▶ **WORK TO BE COMPLETED**: In the records below, find each line with the word "Write" and copy it.

▶ **EXTRACTED DATA**:
============================================================
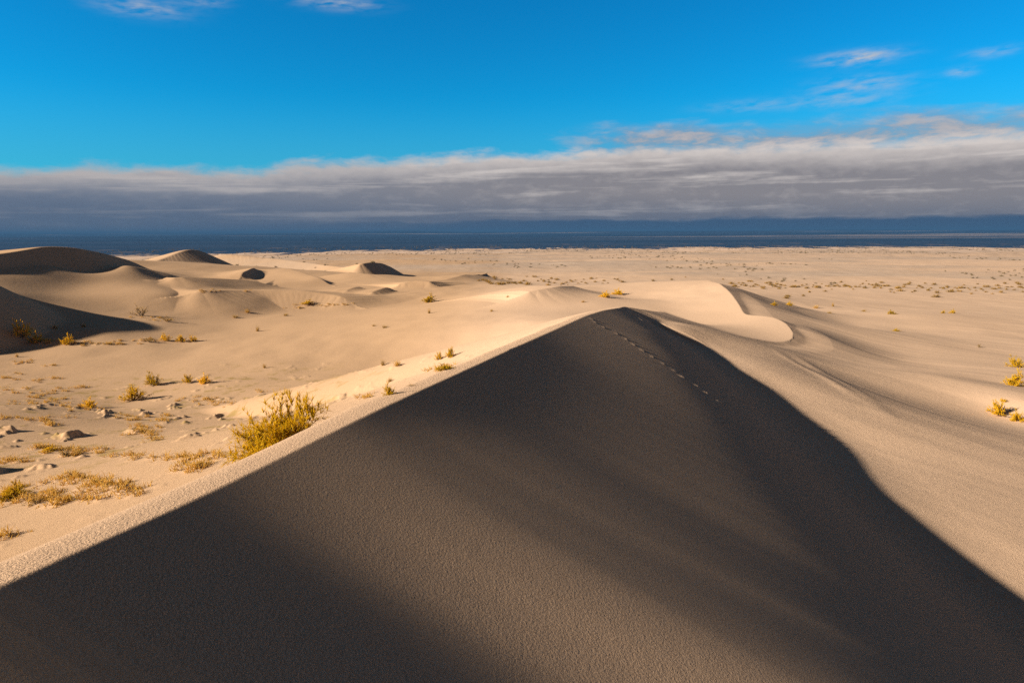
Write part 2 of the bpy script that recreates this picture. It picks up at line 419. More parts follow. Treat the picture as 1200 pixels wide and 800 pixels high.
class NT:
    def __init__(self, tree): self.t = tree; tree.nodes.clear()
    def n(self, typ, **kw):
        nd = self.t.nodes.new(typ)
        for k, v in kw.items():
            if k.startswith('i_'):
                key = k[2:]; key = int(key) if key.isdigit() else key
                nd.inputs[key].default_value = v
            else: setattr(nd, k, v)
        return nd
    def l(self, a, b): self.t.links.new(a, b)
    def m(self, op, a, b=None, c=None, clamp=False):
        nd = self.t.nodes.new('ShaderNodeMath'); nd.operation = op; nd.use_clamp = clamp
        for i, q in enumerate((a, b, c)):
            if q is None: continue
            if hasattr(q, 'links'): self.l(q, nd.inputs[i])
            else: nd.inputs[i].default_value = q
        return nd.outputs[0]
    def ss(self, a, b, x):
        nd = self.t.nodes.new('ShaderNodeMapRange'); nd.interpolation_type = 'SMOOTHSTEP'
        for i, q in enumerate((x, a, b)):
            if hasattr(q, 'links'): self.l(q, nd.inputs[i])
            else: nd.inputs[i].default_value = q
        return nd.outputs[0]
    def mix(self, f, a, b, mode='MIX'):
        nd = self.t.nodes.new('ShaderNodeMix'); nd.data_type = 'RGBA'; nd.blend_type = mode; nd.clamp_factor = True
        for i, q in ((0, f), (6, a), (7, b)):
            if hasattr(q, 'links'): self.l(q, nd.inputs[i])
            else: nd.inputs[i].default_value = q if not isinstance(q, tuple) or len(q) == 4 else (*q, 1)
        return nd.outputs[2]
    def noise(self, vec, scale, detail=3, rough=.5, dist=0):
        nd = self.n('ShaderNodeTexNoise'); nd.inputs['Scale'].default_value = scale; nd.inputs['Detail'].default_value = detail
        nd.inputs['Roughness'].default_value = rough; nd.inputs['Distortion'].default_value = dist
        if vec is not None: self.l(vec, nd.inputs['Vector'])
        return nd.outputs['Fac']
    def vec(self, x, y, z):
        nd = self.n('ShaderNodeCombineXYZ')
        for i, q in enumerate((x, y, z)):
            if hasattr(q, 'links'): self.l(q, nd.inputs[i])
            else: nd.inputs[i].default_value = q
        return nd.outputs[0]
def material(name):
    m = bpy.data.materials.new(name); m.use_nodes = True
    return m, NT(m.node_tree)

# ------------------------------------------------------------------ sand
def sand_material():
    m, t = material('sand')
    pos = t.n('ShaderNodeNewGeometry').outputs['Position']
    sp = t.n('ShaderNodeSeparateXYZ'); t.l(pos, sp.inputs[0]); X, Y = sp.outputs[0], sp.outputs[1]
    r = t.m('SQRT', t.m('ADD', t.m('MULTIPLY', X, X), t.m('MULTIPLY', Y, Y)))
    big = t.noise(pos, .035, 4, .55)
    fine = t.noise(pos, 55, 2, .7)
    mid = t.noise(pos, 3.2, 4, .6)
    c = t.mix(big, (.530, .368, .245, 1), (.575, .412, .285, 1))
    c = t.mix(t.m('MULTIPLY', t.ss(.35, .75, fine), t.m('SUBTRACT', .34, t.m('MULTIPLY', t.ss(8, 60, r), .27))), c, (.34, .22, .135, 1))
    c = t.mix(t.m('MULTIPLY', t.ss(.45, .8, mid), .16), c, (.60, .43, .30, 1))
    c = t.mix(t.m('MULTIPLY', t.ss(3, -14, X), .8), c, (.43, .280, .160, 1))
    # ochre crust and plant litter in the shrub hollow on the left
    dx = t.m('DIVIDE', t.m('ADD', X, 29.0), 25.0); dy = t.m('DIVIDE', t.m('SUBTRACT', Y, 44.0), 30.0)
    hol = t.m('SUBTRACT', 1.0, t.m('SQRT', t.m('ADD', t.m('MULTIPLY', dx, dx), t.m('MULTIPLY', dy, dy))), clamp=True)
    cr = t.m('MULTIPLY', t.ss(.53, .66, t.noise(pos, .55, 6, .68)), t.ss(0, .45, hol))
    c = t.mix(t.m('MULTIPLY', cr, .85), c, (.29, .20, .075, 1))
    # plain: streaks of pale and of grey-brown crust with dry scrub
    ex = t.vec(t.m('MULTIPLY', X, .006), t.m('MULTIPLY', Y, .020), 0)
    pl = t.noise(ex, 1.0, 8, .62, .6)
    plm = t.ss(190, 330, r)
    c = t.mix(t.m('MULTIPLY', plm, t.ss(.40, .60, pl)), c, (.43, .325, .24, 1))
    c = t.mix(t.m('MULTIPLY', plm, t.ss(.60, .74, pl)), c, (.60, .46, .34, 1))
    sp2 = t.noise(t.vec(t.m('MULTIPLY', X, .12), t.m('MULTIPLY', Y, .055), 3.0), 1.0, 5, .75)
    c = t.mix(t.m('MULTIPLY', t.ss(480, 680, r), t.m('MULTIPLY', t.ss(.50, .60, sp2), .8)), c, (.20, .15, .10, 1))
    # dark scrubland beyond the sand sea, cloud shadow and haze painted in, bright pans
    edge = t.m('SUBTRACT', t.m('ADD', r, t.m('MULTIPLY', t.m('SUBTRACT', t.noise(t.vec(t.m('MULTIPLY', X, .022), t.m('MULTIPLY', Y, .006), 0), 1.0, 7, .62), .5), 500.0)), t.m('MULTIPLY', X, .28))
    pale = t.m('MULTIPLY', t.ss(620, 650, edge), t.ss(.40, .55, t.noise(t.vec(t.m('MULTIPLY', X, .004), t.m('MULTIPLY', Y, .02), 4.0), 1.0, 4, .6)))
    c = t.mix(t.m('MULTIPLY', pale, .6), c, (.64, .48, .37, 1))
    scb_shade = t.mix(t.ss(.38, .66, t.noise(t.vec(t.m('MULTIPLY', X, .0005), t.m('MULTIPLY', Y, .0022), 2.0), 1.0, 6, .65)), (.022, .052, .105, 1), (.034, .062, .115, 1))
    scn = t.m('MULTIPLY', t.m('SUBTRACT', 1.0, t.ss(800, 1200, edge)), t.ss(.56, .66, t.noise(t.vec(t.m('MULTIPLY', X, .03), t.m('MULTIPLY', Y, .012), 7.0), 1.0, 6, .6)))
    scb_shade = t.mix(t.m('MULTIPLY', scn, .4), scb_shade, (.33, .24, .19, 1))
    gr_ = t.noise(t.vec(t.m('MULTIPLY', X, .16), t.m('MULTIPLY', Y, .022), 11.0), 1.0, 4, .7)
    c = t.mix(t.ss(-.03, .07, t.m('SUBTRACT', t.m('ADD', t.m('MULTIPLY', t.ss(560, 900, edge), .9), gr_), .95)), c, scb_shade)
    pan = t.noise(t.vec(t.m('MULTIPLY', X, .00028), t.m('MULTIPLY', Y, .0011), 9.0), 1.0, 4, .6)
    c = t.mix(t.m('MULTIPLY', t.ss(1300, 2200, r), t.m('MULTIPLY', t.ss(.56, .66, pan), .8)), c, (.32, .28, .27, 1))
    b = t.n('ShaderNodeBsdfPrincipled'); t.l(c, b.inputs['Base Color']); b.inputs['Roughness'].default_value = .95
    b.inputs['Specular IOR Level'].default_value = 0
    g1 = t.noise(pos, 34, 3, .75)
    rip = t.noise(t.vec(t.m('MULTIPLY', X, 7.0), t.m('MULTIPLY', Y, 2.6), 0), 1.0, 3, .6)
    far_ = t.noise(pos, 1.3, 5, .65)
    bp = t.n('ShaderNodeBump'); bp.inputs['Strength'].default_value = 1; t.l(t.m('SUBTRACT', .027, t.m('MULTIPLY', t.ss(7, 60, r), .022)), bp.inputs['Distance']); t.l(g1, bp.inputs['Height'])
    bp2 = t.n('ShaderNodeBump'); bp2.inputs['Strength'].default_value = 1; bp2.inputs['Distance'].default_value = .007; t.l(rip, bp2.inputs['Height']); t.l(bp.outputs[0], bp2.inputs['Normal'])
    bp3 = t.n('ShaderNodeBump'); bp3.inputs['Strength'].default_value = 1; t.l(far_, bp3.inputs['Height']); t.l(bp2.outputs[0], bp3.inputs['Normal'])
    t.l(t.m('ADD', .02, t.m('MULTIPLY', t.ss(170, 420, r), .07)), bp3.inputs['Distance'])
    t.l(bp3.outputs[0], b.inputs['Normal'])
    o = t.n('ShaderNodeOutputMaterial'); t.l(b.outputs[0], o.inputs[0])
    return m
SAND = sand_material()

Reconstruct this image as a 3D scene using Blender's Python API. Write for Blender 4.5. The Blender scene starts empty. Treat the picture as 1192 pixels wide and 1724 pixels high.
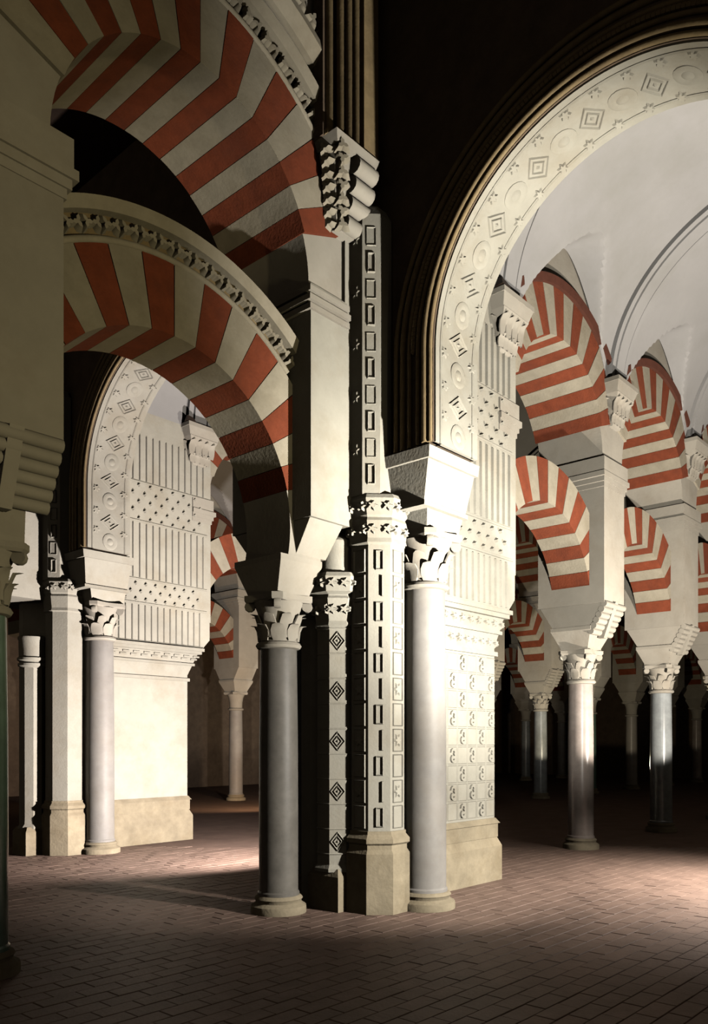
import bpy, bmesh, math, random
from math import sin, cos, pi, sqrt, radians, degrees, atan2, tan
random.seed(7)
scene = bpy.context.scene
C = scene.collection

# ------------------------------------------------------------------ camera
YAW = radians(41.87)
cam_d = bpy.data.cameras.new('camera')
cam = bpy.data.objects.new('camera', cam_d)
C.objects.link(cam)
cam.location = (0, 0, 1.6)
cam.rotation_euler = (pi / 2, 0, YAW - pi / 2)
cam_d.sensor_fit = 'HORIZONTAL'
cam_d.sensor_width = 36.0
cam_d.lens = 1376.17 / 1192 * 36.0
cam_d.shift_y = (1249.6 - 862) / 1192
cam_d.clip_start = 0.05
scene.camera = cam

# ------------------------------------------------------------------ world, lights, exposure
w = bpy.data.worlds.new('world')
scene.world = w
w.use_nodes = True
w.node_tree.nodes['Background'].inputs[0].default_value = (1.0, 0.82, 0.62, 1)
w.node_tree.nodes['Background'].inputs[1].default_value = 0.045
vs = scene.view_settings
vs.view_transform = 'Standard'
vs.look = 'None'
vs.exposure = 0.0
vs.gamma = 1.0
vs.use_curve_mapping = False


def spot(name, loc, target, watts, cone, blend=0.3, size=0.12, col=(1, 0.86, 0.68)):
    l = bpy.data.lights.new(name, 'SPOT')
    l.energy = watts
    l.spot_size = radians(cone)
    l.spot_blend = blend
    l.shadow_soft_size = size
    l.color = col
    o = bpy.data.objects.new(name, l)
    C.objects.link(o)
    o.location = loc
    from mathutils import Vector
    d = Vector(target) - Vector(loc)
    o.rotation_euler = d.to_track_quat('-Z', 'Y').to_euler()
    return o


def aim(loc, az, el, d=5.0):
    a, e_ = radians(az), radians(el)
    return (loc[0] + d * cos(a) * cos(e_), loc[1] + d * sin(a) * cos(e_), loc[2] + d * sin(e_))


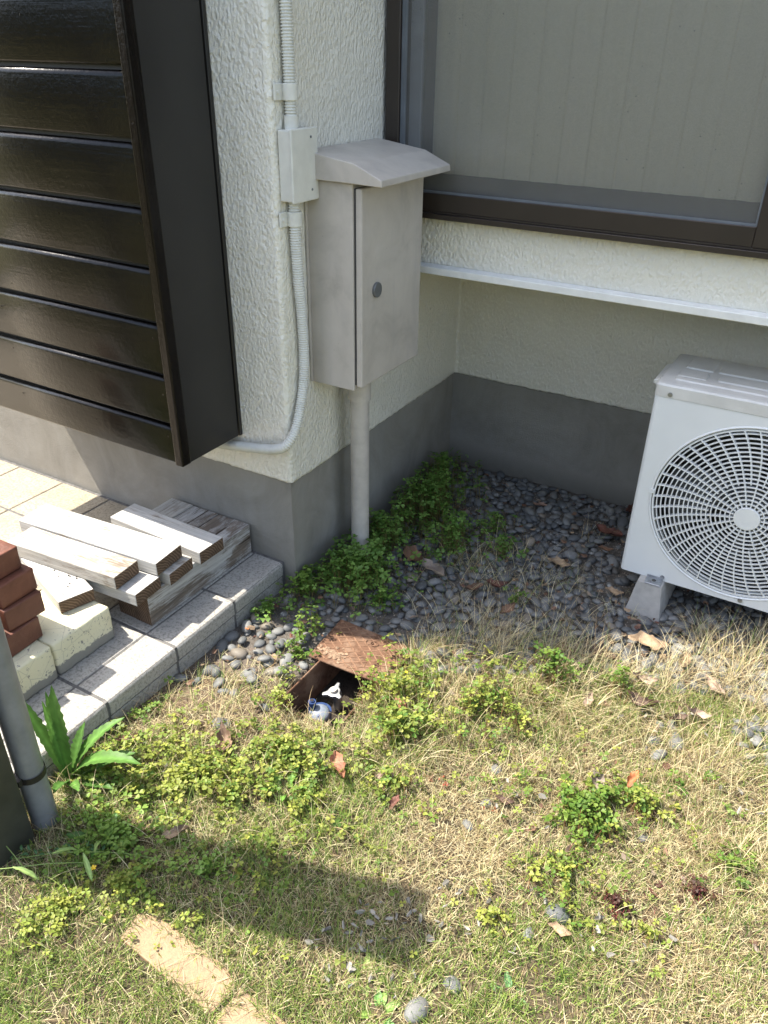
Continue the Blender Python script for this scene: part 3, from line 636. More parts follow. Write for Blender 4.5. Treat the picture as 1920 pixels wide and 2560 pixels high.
============================================================
▶ **FINISHED ANSWER**:
Write part 2 of the bpy script that recreates this picture. It picks up at line 419. More parts follow. Treat the picture as 1200 pixels wide and 800 pixels high.
Reconstruct this image as a 3D scene using Blender's Python API. Write for Blender 4.5. The Blender scene starts empty. Treat the picture as 1192 pixels wide and 1724 pixels high.
Continue the Blender Python script for this scene: part 3, from line 636. More parts follow. Write for Blender 4.5. Treat the picture as 1920 pixels wide and 2560 pixels high.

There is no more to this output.